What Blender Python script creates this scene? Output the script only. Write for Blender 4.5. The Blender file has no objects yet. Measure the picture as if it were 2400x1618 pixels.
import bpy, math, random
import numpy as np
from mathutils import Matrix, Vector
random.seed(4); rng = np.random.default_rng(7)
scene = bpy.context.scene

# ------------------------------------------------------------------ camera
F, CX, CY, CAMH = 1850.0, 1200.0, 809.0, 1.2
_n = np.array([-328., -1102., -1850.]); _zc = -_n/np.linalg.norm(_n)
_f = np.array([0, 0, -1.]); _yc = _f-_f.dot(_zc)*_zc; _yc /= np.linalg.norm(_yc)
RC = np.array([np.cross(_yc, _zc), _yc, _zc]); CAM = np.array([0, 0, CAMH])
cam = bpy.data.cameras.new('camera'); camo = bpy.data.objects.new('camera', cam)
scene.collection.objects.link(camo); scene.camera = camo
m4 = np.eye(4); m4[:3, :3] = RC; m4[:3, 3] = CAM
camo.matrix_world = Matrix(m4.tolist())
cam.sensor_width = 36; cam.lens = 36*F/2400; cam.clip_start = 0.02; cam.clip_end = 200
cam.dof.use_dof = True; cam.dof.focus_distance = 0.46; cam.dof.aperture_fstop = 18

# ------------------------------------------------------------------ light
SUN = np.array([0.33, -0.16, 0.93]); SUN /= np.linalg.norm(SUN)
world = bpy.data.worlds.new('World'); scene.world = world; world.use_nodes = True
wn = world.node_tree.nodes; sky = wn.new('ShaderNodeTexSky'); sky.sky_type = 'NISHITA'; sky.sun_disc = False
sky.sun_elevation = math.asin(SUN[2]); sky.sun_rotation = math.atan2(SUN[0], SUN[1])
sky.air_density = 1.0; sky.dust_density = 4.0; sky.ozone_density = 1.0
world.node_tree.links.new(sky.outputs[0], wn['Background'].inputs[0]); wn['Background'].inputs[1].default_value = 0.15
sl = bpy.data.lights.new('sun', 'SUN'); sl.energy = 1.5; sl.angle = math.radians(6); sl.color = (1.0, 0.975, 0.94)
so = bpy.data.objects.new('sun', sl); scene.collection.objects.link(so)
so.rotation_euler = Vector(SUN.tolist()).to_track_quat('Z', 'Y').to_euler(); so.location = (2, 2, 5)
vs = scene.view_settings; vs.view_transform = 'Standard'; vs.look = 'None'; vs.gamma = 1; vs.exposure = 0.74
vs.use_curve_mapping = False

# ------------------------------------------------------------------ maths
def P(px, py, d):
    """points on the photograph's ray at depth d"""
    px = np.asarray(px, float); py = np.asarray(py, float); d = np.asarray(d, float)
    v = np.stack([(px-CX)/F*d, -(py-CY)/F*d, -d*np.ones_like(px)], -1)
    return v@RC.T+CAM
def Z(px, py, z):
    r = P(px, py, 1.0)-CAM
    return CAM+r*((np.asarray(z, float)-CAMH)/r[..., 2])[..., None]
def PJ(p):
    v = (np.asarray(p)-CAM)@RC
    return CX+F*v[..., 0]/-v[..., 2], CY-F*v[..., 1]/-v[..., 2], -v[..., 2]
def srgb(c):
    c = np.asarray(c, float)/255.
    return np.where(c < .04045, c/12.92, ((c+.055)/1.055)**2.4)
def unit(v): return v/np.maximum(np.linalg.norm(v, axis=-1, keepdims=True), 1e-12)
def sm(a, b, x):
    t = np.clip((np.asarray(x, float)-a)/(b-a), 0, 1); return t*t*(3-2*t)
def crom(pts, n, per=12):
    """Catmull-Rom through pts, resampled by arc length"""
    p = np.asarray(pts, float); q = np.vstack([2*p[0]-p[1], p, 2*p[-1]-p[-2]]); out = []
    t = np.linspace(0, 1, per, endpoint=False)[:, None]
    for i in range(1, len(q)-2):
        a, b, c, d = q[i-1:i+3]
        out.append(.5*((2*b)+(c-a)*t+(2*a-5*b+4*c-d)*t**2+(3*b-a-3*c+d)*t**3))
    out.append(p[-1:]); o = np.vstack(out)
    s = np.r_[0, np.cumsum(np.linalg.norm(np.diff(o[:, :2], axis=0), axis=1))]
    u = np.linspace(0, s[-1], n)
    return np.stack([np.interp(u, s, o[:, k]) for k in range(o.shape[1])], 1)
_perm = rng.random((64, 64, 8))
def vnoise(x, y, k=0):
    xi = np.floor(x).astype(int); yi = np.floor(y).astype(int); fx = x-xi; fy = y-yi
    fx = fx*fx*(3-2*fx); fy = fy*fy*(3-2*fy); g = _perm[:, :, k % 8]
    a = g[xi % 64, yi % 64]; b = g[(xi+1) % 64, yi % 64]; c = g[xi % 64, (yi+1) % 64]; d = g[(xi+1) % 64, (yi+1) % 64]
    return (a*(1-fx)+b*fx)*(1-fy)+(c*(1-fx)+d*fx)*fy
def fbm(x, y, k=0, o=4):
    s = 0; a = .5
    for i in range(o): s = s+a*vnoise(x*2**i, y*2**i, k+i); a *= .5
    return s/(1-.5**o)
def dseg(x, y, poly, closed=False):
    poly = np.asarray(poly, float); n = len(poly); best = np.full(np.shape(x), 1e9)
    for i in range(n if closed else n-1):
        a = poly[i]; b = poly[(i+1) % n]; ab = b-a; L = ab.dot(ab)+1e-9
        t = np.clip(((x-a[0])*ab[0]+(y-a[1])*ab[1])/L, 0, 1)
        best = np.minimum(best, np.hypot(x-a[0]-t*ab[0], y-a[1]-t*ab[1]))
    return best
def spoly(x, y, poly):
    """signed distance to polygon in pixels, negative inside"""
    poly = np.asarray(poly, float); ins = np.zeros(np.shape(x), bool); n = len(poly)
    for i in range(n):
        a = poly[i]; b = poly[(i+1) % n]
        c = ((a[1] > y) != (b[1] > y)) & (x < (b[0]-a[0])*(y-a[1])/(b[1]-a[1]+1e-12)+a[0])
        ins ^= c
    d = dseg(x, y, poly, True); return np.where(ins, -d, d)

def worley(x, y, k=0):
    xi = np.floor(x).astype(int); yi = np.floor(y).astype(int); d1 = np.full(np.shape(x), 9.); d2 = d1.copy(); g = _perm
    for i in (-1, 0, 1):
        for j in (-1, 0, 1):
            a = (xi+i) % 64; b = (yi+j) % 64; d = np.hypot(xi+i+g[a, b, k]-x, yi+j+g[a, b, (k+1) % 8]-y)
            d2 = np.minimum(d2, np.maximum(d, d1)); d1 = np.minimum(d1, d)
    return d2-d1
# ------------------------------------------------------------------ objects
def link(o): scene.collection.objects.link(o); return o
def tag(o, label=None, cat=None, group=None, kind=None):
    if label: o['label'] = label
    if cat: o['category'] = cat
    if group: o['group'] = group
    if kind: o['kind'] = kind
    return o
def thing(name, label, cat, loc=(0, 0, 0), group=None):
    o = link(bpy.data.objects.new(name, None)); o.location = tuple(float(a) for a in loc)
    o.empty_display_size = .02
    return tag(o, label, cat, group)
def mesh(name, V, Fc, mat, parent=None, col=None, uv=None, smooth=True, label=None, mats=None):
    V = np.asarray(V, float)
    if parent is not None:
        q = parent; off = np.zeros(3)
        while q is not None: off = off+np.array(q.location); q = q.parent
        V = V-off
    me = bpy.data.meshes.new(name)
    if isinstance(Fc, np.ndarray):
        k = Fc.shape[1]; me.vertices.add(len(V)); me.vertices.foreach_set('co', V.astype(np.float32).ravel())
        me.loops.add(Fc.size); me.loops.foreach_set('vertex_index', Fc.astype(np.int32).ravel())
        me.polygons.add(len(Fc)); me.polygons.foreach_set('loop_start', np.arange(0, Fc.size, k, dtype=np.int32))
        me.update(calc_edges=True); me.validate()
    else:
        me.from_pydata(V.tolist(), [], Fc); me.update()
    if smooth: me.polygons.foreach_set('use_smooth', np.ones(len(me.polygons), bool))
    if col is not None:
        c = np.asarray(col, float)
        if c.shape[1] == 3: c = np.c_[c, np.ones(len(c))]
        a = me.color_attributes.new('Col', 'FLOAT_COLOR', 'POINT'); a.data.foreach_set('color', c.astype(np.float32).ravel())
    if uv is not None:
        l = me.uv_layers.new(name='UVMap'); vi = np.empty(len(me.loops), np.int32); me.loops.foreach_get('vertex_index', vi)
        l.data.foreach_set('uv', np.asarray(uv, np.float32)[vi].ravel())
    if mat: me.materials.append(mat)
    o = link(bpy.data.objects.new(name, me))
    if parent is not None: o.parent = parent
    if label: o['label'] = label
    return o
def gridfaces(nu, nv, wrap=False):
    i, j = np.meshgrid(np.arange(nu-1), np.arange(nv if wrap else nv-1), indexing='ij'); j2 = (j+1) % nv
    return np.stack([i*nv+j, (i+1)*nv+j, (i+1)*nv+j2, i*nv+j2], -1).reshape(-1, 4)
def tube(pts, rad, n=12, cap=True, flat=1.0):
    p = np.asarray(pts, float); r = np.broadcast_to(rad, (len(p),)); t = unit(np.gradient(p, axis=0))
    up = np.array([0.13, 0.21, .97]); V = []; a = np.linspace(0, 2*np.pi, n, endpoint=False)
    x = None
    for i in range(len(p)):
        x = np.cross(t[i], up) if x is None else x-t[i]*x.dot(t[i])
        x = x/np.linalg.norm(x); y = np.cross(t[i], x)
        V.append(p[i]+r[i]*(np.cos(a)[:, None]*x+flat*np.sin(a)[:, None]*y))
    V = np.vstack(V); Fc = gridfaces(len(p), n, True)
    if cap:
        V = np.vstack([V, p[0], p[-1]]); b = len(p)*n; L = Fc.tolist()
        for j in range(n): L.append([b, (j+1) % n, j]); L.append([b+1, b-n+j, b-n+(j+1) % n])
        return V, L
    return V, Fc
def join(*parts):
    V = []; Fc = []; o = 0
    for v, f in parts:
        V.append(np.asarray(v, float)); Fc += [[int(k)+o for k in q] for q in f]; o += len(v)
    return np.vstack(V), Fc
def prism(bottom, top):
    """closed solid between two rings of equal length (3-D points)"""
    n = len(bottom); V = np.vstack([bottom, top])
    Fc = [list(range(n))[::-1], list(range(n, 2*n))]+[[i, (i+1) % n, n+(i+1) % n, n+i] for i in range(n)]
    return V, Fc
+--
## GIVEN REQUEST
In this exercise, copy only the lines from the opening line of the material through the line where "vs.use_curve_mapping = False" appears.

## RESULT FOR THIS TASK
What Blender Python script creates this scene? Output the script only. Write for Blender 4.5. The Blender file has no objects yet. Measure the picture as if it were 2400x1618 pixels.
import bpy, math, random
import numpy as np
from mathutils import Matrix, Vector
random.seed(4); rng = np.random.default_rng(7)
scene = bpy.context.scene

# ------------------------------------------------------------------ camera
F, CX, CY, CAMH = 1850.0, 1200.0, 809.0, 1.2
_n = np.array([-328., -1102., -1850.]); _zc = -_n/np.linalg.norm(_n)
_f = np.array([0, 0, -1.]); _yc = _f-_f.dot(_zc)*_zc; _yc /= np.linalg.norm(_yc)
RC = np.array([np.cross(_yc, _zc), _yc, _zc]); CAM = np.array([0, 0, CAMH])
cam = bpy.data.cameras.new('camera'); camo = bpy.data.objects.new('camera', cam)
scene.collection.objects.link(camo); scene.camera = camo
m4 = np.eye(4); m4[:3, :3] = RC; m4[:3, 3] = CAM
camo.matrix_world = Matrix(m4.tolist())
cam.sensor_width = 36; cam.lens = 36*F/2400; cam.clip_start = 0.02; cam.clip_end = 200
cam.dof.use_dof = True; cam.dof.focus_distance = 0.46; cam.dof.aperture_fstop = 18

# ------------------------------------------------------------------ light
SUN = np.array([0.33, -0.16, 0.93]); SUN /= np.linalg.norm(SUN)
world = bpy.data.worlds.new('World'); scene.world = world; world.use_nodes = True
wn = world.node_tree.nodes; sky = wn.new('ShaderNodeTexSky'); sky.sky_type = 'NISHITA'; sky.sun_disc = False
sky.sun_elevation = math.asin(SUN[2]); sky.sun_rotation = math.atan2(SUN[0], SUN[1])
sky.air_density = 1.0; sky.dust_density = 4.0; sky.ozone_density = 1.0
world.node_tree.links.new(sky.outputs[0], wn['Background'].inputs[0]); wn['Background'].inputs[1].default_value = 0.15
sl = bpy.data.lights.new('sun', 'SUN'); sl.energy = 1.5; sl.angle = math.radians(6); sl.color = (1.0, 0.975, 0.94)
so = bpy.data.objects.new('sun', sl); scene.collection.objects.link(so)
so.rotation_euler = Vector(SUN.tolist()).to_track_quat('Z', 'Y').to_euler(); so.location = (2, 2, 5)
vs = scene.view_settings; vs.view_transform = 'Standard'; vs.look = 'None'; vs.gamma = 1; vs.exposure = 0.74
vs.use_curve_mapping = False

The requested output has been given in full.